What you have to do: Return all lines from the listing below in which the string "picture" occurs.

Material for this task:
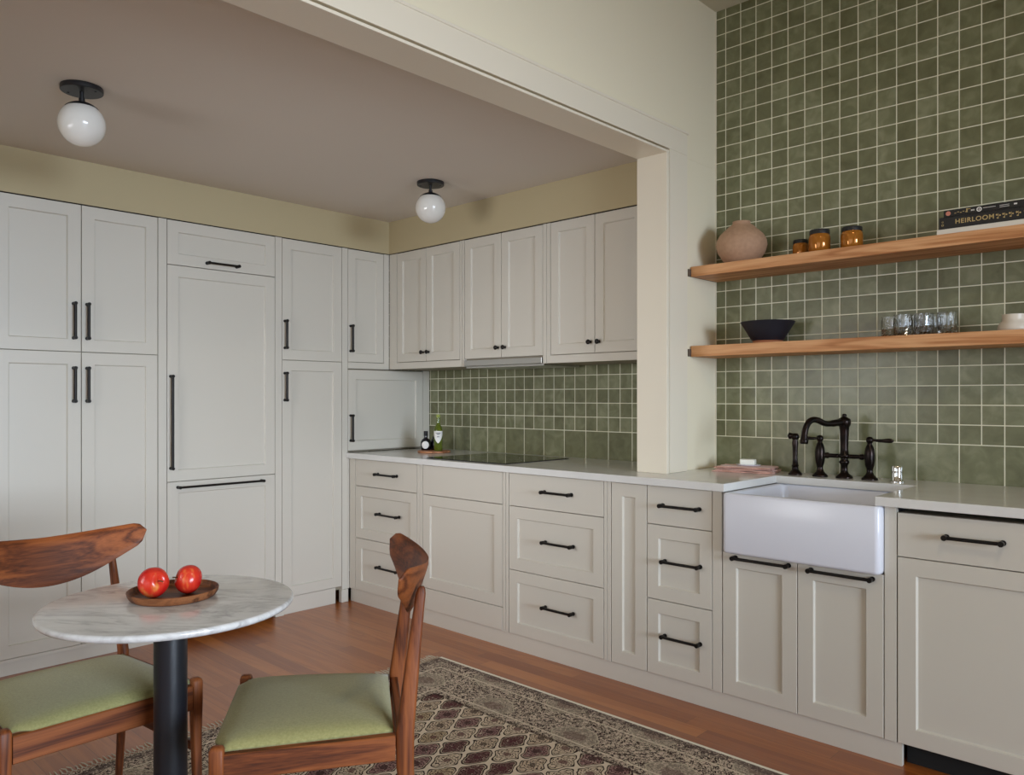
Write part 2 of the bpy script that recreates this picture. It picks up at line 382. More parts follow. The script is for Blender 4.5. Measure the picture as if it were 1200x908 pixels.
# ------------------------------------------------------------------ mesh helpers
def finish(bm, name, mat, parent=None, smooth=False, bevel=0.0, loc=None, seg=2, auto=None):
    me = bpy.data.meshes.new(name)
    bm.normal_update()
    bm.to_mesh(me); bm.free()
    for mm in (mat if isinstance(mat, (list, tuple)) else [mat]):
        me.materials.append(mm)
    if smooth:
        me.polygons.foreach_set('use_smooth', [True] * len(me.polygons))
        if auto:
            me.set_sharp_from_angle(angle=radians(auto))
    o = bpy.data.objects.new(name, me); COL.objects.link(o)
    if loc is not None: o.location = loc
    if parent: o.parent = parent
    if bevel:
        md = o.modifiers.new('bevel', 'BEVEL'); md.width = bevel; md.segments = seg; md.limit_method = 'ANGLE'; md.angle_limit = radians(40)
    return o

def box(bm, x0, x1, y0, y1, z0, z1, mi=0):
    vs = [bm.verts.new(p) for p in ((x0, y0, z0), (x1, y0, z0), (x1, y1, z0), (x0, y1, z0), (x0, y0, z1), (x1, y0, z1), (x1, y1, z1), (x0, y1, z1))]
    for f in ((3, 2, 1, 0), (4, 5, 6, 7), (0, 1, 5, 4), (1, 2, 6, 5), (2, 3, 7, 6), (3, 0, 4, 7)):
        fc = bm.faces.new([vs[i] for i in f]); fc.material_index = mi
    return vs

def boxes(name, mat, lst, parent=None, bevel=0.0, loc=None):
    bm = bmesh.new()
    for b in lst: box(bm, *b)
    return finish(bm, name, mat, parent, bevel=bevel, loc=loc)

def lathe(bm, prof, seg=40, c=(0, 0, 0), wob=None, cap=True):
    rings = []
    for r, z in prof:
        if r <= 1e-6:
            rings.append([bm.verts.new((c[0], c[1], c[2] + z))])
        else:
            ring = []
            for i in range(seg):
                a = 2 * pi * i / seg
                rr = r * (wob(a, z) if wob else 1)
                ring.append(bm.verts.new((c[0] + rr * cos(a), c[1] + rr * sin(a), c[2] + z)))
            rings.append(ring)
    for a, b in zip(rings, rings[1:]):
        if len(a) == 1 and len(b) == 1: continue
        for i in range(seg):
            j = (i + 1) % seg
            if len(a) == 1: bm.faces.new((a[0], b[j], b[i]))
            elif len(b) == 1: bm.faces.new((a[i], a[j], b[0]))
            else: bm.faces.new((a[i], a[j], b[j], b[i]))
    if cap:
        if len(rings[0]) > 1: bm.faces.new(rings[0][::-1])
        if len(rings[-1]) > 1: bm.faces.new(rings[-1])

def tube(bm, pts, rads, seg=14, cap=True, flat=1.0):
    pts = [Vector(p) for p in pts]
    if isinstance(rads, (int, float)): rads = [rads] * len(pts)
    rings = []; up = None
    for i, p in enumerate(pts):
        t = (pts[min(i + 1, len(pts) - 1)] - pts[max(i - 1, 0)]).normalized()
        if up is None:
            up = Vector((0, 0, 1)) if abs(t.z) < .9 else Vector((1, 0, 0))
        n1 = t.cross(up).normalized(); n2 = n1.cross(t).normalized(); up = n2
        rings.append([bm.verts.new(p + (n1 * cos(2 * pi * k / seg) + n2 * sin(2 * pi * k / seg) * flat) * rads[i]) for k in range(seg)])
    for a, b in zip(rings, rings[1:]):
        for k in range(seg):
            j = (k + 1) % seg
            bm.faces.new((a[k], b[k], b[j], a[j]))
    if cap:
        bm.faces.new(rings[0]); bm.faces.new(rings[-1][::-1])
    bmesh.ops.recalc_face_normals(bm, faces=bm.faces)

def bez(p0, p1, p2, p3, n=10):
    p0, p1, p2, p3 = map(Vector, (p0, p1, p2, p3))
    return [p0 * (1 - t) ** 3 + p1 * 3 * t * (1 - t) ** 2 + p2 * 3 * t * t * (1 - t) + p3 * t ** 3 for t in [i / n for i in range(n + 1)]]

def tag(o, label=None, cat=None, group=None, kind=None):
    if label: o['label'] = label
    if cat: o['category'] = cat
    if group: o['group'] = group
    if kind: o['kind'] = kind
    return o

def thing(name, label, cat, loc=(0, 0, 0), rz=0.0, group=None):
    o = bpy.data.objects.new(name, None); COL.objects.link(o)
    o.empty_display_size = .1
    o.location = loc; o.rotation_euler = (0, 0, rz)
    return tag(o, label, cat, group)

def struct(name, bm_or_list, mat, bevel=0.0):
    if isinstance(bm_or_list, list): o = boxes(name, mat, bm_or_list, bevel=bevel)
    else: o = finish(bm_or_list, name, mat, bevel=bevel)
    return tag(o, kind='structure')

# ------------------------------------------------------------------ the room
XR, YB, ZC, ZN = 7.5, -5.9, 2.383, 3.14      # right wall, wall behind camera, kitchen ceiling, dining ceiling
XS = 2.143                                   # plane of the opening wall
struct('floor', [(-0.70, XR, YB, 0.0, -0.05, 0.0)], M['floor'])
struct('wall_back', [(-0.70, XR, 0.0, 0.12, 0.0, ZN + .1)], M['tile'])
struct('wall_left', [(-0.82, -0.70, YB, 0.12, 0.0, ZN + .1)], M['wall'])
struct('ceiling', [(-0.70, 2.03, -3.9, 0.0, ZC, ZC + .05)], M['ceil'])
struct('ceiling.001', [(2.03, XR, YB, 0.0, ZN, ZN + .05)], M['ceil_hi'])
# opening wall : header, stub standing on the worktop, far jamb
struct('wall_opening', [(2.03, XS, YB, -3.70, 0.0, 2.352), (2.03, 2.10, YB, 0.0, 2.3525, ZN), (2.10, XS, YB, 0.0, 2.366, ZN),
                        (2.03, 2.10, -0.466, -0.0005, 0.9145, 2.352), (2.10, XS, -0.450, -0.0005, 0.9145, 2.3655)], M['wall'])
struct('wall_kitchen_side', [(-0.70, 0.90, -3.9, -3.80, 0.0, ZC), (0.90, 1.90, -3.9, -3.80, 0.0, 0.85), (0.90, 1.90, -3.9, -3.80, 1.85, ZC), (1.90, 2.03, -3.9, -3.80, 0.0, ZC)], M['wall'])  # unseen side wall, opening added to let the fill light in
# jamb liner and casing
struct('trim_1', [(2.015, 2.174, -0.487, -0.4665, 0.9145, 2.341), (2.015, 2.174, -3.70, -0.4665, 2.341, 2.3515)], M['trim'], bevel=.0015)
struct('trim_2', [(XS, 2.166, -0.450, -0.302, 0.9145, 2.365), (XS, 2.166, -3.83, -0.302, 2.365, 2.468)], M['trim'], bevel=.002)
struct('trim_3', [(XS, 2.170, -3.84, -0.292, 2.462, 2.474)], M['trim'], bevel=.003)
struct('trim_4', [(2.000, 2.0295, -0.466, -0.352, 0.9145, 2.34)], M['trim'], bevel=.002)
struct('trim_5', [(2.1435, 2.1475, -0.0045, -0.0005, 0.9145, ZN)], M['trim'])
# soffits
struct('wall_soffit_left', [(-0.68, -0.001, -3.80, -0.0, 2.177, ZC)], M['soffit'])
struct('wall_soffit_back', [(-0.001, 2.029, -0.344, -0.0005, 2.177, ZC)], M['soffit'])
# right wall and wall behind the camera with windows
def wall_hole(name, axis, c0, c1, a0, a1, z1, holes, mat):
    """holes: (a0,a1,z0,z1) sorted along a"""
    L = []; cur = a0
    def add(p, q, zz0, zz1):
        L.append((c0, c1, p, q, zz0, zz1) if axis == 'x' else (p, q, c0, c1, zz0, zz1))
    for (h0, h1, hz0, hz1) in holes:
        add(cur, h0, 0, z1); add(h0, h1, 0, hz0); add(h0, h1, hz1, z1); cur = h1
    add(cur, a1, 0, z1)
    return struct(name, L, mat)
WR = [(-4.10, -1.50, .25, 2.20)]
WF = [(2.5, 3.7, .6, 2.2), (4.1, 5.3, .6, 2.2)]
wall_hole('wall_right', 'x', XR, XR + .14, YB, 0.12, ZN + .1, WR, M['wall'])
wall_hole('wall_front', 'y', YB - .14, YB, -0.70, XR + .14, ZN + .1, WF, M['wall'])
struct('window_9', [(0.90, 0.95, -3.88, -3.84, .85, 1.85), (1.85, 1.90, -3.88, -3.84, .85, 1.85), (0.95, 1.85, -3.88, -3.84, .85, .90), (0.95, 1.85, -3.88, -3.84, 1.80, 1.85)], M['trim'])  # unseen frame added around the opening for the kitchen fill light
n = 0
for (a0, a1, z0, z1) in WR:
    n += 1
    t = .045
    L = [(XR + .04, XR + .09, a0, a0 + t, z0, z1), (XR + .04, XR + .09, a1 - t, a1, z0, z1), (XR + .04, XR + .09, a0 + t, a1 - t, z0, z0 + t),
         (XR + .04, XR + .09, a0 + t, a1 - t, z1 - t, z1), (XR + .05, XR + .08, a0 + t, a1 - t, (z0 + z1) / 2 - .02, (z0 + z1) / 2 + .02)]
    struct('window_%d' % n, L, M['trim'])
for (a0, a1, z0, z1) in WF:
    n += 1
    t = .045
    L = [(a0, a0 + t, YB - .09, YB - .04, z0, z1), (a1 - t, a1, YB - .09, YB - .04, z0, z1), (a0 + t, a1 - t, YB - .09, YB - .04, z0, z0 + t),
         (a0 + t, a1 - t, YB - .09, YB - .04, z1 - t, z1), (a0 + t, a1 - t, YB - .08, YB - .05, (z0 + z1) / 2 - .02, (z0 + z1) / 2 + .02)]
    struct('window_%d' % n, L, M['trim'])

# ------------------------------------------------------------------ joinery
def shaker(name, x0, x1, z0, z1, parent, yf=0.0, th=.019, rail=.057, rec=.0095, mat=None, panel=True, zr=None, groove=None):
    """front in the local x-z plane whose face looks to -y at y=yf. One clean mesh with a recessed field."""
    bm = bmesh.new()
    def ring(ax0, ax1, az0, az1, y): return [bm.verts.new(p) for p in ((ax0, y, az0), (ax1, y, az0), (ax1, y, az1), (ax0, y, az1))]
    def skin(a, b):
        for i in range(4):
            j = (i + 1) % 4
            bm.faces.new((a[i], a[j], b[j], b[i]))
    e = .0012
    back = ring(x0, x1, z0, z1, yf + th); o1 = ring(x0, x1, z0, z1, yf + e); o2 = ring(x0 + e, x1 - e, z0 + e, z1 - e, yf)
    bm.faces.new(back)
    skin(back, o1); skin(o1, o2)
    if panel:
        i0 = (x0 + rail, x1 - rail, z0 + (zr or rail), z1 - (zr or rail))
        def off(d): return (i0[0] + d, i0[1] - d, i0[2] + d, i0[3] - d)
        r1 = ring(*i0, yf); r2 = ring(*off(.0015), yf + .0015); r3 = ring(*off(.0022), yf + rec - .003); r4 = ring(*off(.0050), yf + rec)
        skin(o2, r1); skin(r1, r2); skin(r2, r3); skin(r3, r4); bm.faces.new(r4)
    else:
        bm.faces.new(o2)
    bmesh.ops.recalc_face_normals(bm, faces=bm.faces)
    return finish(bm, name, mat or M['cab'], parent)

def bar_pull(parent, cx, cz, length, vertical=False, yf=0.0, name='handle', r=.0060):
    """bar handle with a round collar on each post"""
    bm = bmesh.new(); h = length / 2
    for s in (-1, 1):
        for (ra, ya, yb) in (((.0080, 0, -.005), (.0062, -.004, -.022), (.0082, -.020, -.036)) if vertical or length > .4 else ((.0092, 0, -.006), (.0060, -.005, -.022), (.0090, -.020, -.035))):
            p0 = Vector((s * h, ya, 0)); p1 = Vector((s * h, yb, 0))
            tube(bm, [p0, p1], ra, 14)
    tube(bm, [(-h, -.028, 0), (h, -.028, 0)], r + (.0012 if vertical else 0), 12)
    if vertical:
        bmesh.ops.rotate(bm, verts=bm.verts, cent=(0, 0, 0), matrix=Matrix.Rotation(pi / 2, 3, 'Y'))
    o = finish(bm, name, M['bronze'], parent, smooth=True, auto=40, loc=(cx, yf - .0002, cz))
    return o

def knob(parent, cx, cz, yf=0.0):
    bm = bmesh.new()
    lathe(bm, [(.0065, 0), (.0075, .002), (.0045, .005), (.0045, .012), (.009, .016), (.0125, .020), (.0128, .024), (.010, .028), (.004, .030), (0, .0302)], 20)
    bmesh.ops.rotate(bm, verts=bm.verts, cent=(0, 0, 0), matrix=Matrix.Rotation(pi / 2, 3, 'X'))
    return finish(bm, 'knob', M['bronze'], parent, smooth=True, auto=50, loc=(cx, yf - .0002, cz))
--
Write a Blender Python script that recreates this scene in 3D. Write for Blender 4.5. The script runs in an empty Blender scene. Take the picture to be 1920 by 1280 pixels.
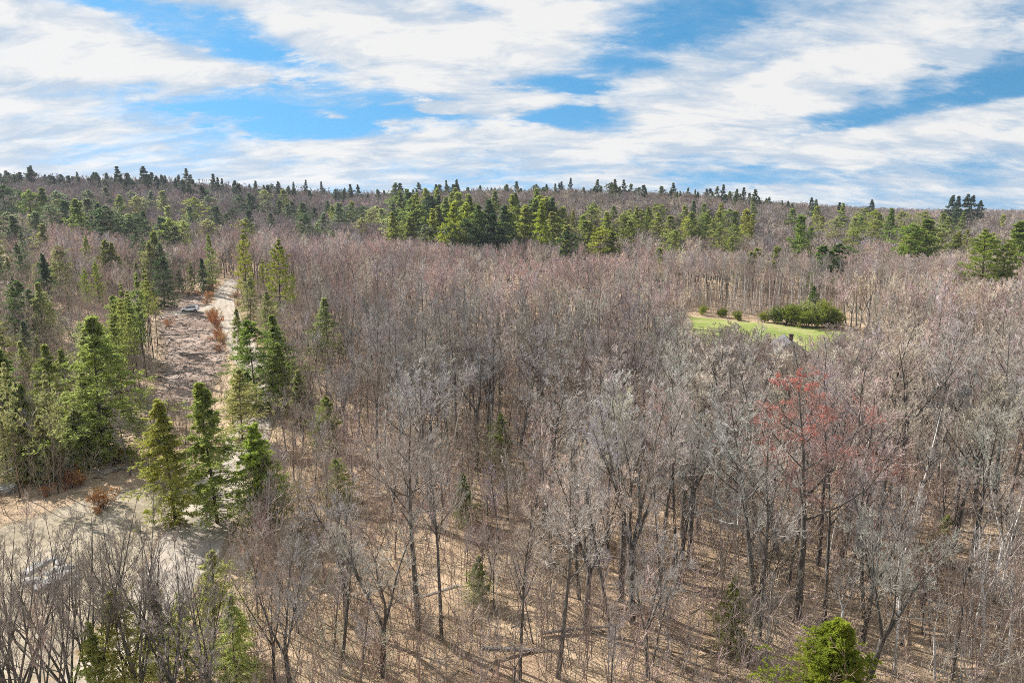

Worked answer:
Write part 2 of the bpy script that recreates this picture. It picks up at line 382. More parts follow. The script is for Blender 4.5. Measure the picture as if it were 1200x908 pixels.
Write a Blender Python script that recreates this scene in 3D. Write for Blender 4.5. The script runs in an empty Blender scene. Take the picture to be 1920 by 1280 pixels.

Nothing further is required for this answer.